Check each line of the listing, and copy it if it contains the word "that".

DATASET SECTION
::::::
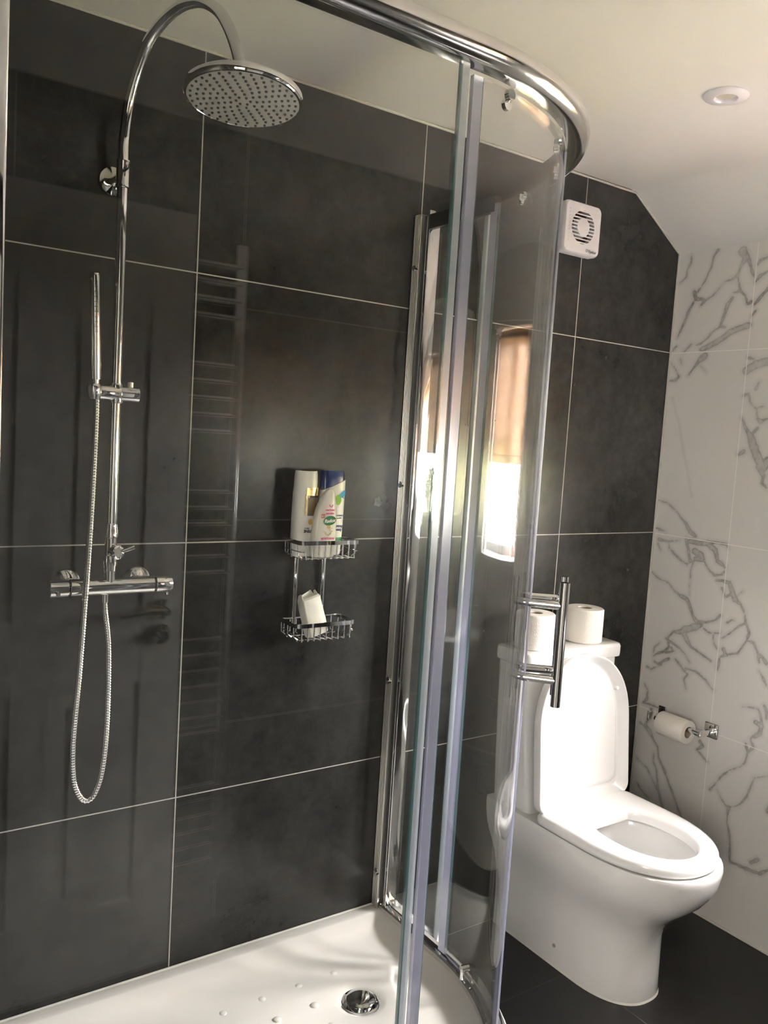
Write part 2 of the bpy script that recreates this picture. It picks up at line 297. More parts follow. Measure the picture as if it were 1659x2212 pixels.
# marble window wall: tiled inner face as a fine grid that carries the veins, solid behind
VEINS = [
[(-0.048,2.109,0.0023),(-0.048,2.086,0.003),(-0.037,2.069,0.0023),(-0.035,2.043,0.0023),(-0.011,2.025,0.0019)],
[(-0.144,2.114,0.0037),(-0.131,2.098,0.0029),(-0.124,2.062,0.0026),(-0.107,2.024,0.0022),(-0.091,2,0.0022),(-0.083,1.99,0.003)],
[(-0.072,1.991,0.0053),(-0.079,1.968,0.006),(-0.101,1.966,0.0052),(-0.114,1.961,0.0037),(-0.099,1.947,0.003)],
[(-0.114,1.961,0.003),(-0.142,1.974,0.0022),(-0.161,1.993,0.0018),(-0.179,2.012,0.0018),(-0.207,2.018,0.0036),(-0.22,2.027,0.0036),(-0.231,2.056,0.0036),(-0.244,2.079,0.0107),(-0.23,2.098,0.0143)],
[(-0.253,2.071,0.0057),(-0.268,2.034,0.0042),(-0.278,2.012,0.0028)],
[(-0.22,2.027,0.0043),(-0.23,1.996,0.0029),(-0.235,1.978,0.0029),(-0.214,1.975,0.0022)],
[(-0.235,1.978,0.0029),(-0.253,1.962,0.0025),(-0.264,1.936,0.0035),(-0.277,1.942,0.0049)],
[(-0.21,1.959,0.0058),(-0.196,1.939,0.0065),(-0.19,1.914,0.0058),(-0.184,1.896,0.0044),(-0.176,1.875,0.0037),(-0.195,1.87,0.0029)],
[(-0.176,1.872,0.0037),(-0.155,1.862,0.0026),(-0.136,1.841,0.0037),(-0.112,1.824,0.0045),(-0.095,1.821,0.0019)],
[(-0.275,1.872,0.0099),(-0.244,1.864,0.0093),(-0.213,1.855,0.0094),(-0.187,1.835,0.0088),(-0.159,1.822,0.0096),(-0.127,1.809,0.0089),(-0.114,1.805,0.0052)],
[(-0.133,1.786,0.0089),(-0.114,1.772,0.009),(-0.102,1.757,0.006),(-0.077,1.724,0.0015)],
[(-0.118,1.755,0.0019),(-0.142,1.732,0.0008)],
[(-0.071,1.957,0.003),(-0.057,1.932,0.0038),(-0.043,1.896,0.0046),(-0.032,1.87,0.0031),(-0.021,1.848,0.0019)],
[(-0.005,1.768,0.0015),(-0.028,1.741,0.0019),(-0.042,1.721,0.0031),(-0.032,1.71,0.0038),(-0.004,1.707,0.0031)],
[(-0.042,1.778,0.0027),(-0.046,1.763,0.0023)],
[(-0.022,1.821,0.0027),(-0.007,1.807,0.0031)],
[(-0.077,1.824,0.0019),(-0.053,1.801,0.0019)],
[(-0.024,1.652,0.0008),(-0.062,1.561,0.0008),(-0.084,1.485,0.0008),(-0.116,1.391,0.0008),(-0.133,1.335,0.0008)],
[(-0.039,1.307,0.0016),(-0.069,1.286,0.0023)],
[(-0.316,2.069,0.0035),(-0.292,2.062,0.0049),(-0.285,2.052,0.0028)],
[(-0.32,2.027,0.0035),(-0.297,2.016,0.0056),(-0.284,2.001,0.0035)],
[(-0.326,1.975,0.0049),(-0.304,1.953,0.0049),(-0.287,1.931,0.0035)],
[(-0.293,1.913,0.0035),(-0.28,1.896,0.0028)],
[(-0.282,1.734,0.0121),(-0.311,1.751,0.0127),(-0.35,1.76,0.0125)],
[(-0.282,1.773,0.0028),(-0.305,1.768,0.0021)],
[(-0.281,1.658,0.005),(-0.297,1.665,0.0043),(-0.306,1.638,0.0028),(-0.322,1.62,0.0028),(-0.348,1.626,0.0021)],
[(-0.328,1.698,0.0028),(-0.319,1.677,0.0035)],
[(-0.282,1.591,0.0021),(-0.302,1.556,0.005),(-0.319,1.535,0.0099),(-0.331,1.504,0.0141),(-0.35,1.47,0.014),(-0.368,1.443,0.0126),(-0.382,1.465,0.0139)],
[(-0.283,1.478,0.0036),(-0.301,1.488,0.0057)],
[(-0.325,1.624,0.0028),(-0.335,1.589,0.0035),(-0.345,1.582,0.007),(-0.367,1.59,0.0021)],
[(-0.338,1.561,0.0028),(-0.323,1.543,0.0042)],
[(-0.352,1.445,0.007),(-0.374,1.418,0.0056),(-0.369,1.397,0.0042),(-0.389,1.384,0.0028)],
[(-0.003,1.31,0.0011),(-0.047,1.303,0.0014),(-0.089,1.275,0.0018),(-0.103,1.259,0.0028),(-0.121,1.243,0.0049),(-0.14,1.221,0.0056),(-0.162,1.208,0.0049)],
[(0,1.217,0.0029),(-0.022,1.213,0.0051),(-0.047,1.208,0.0011)],
[(-0.022,1.179,0.0036),(-0.061,1.177,0.0029),(-0.103,1.187,0.0014)],
[(-0.019,1.164,0.0022),(-0.034,1.144,0.0025)],
[(-0.061,1.177,0.0022),(-0.066,1.156,0.0029),(-0.086,1.141,0.0029),(-0.109,1.125,0.0028),(-0.14,1.113,0.0035)],
[(-0.127,1.194,0.0035),(-0.138,1.167,0.0063),(-0.145,1.139,0.0049),(-0.151,1.122,0.0042)],
[(-0.144,1.189,0.0084),(-0.177,1.187,0.0083),(-0.208,1.191,0.0076),(-0.237,1.174,0.0082),(-0.248,1.141,0.0068),(-0.261,1.136,0.0054),(-0.277,1.125,0.0027)],
[(-0.163,1.16,0.0105),(-0.188,1.153,0.009),(-0.198,1.137,0.0062),(-0.17,1.136,0.007)],
[(-0.207,1.196,0.0048),(-0.242,1.199,0.0041),(-0.273,1.197,0.0034),(-0.28,1.188,0.0027)],
[(-0.163,1.126,0.0031),(-0.156,1.098,0.0021),(-0.157,1.062,0.0018),(-0.159,1.013,0.0018)],
[(-0.203,1.131,0.0028),(-0.221,1.109,0.0024),(-0.242,1.095,0.0027),(-0.265,1.099,0.0041),(-0.275,1.111,0.0034)],
[(-0.251,1.079,0.002),(-0.27,1.083,0.0047),(-0.297,1.081,0.0067),(-0.307,1.059,0.0081),(-0.321,1.034,0.01),(-0.341,1.021,0.004),(-0.356,1,0.0026)],
[(-0.273,1.059,0.0034),(-0.287,1.034,0.002),(-0.305,1.044,0.004)],
[(-0.327,1.045,0.0013),(-0.344,1.062,0.0008)],
[(-0.005,1.067,0.0018),(-0.036,1.048,0.0025),(-0.076,1.041,0.0029),(-0.1,1.019,0.0025),(-0.127,1.006,0.005),(-0.152,1.001,0.007),(-0.167,0.978,0.0063),(-0.178,0.952,0.0056),(-0.192,0.937,0.007)],
[(-0.192,0.937,0.0049),(-0.228,0.94,0.0035),(-0.261,0.954,0.0027),(-0.277,0.973,0.0041)],
[(-0.213,0.928,0.0083),(-0.19,0.915,0.0119),(-0.155,0.9,0.012),(-0.14,0.889,0.0085),(-0.111,0.883,0.0029),(-0.096,0.861,0.0029)],
[(-0.153,0.885,0.0085),(-0.167,0.867,0.0085),(-0.181,0.852,0.0042),(-0.215,0.839,0.0024),(-0.26,0.822,0.0017)],
[(-0.222,0.919,0.0035),(-0.243,0.909,0.0024),(-0.281,0.917,0.0017)],
[(-0.259,0.906,0.0034),(-0.264,0.879,0.0024),(-0.283,0.86,0.002)],
[(-0.088,0.855,0.0029),(-0.11,0.846,0.0043),(-0.141,0.835,0.0028),(-0.168,0.816,0.0021),(-0.183,0.798,0.0014)],
[(-0.097,0.85,0.0036),(-0.1,0.828,0.0036),(-0.084,0.81,0.0043),(-0.059,0.796,0.0029),(-0.043,0.784,0.0022)],
[(-0.064,0.834,0.0025),(-0.044,0.815,0.0026),(-0.042,0.792,0.0022)],
[(-0.108,0.83,0.0029),(-0.122,0.819,0.0029),(-0.089,0.807,0.0036)],
[(-0.104,0.789,0.0043),(-0.084,0.776,0.0043),(-0.064,0.76,0.0029),(-0.049,0.767,0.0037)],
[(-0.021,0.741,0.0022),(-0.039,0.736,0.0022),(-0.081,0.764,0.0015)],
[(-0.129,0.795,0.0021),(-0.152,0.779,0.0028),(-0.166,0.765,0.0028),(-0.183,0.758,0.0025),(-0.169,0.74,0.0028),(-0.18,0.707,0.0011)],
[(-0.173,0.774,0.0028),(-0.206,0.775,0.0024),(-0.223,0.769,0.0028),(-0.248,0.758,0.0031),(-0.274,0.734,0.0024),(-0.282,0.733,0.0017)],
[(-0.298,0.87,0.0047),(-0.311,0.856,0.0047),(-0.289,0.843,0.0027),(-0.286,0.801,0.0048)],
[(-0.311,0.856,0.0027),(-0.347,0.869,0.003),(-0.362,0.893,0.002),(-0.374,0.916,0.003),(-0.396,0.915,0.0039),(-0.413,0.889,0.0046),(-0.42,0.86,0.0033)],
[(-0.369,0.962,0.0033),(-0.379,0.941,0.0046),(-0.374,0.916,0.004)],
[(-0.29,0.903,0.0017),(-0.318,0.927,0.0024),(-0.344,0.955,0.0023),(-0.365,0.968,0.0033),(-0.358,0.997,0.002)],
[(-0.303,0.955,0.0024),(-0.317,0.968,0.0027),(-0.328,0.967,0.002)],
[(-0.421,0.884,0.0033),(-0.444,0.863,0.0065)],
[(-0.423,0.834,0.002),(-0.439,0.815,0.0032),(-0.451,0.798,0.0019)],
[(-0.019,0.679,0.0026),(-0.034,0.661,0.0022),(-0.033,0.63,0.0052),(-0.017,0.613,0.0037),(-0.053,0.617,0.0022),(-0.093,0.614,0.0015)],
[(-0.382,0.71,0.001),(-0.411,0.717,0.0026),(-0.435,0.718,0.0033),(-0.445,0.696,0.0039),(-0.451,0.671,0.0032),(-0.447,0.646,0.0046),(-0.427,0.629,0.0033)],
[(-0.451,0.735,0.0045),(-0.46,0.718,0.0045),(-0.462,0.698,0.0032)],
[(-0.054,0.602,0.0022),(-0.047,0.569,0.0037),(-0.038,0.543,0.0044),(-0.058,0.527,0.0044),(-0.069,0.508,0.0044)],
[(-0.015,0.543,0.0022),(-0.044,0.53,0.0037),(-0.069,0.508,0.0044),(-0.094,0.482,0.0029),(-0.102,0.447,0.0036),(-0.128,0.415,0.0036),(-0.149,0.378,0.0036),(-0.17,0.348,0.0036),(-0.191,0.312,0.0043),(-0.211,0.283,0.0028)],
[(-0.082,0.455,0.0029),(-0.082,0.428,0.0029),(-0.098,0.404,0.0029),(-0.109,0.347,0.0044),(-0.126,0.308,0.0051),(-0.138,0.283,0.0036)],
[(-0.015,0.416,0.0015),(-0.059,0.397,0.0022),(-0.079,0.374,0.0022),(-0.106,0.338,0.0029)],
[(-0.025,0.33,0.0015),(-0.05,0.309,0.0022),(-0.074,0.299,0.003)],
[(-0.25,0.555,0.0049),(-0.263,0.545,0.0042),(-0.241,0.526,0.0035),(-0.28,0.5,0.0028)],
[(-0.405,0.601,0.0033),(-0.413,0.58,0.004),(-0.411,0.548,0.0026),(-0.395,0.525,0.002),(-0.361,0.502,0.0017),(-0.334,0.471,0.002),(-0.318,0.44,0.0027),(-0.301,0.415,0.0027)],
[(-0.326,0.425,0.002),(-0.341,0.403,0.002),(-0.362,0.386,0.0027),(-0.388,0.395,0.002),(-0.408,0.412,0.003),(-0.426,0.444,0.003),(-0.434,0.474,0.0023),(-0.444,0.509,0.002),(-0.486,0.53,0.0023)],
[(-0.37,0.383,0.0067),(-0.369,0.357,0.0027),(-0.37,0.336,0.002),(-0.38,0.313,0.003),(-0.387,0.281,0.0034),(-0.389,0.246,0.003),(-0.392,0.219,0.0034),(-0.422,0.222,0.004),(-0.451,0.222,0.0053),(-0.49,0.227,0.0059),(-0.516,0.25,0.0026)],
[(-0.462,0.249,0.0046),(-0.482,0.268,0.0046)],
[(-0.429,0.677,0.0065),(-0.451,0.671,0.0045),(-0.44,0.647,0.0033),(-0.417,0.622,0.0026),(-0.431,0.6,0.0033),(-0.415,0.577,0.0033)]]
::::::
RESPONSE TO THE TASK
Write part 2 of the bpy script that recreates this picture. It picks up at line 297. More parts follow. Measure the picture as if it were 1659x2212 pixels.
# marble window wall: tiled inner face as a fine grid that carries the veins, solid behind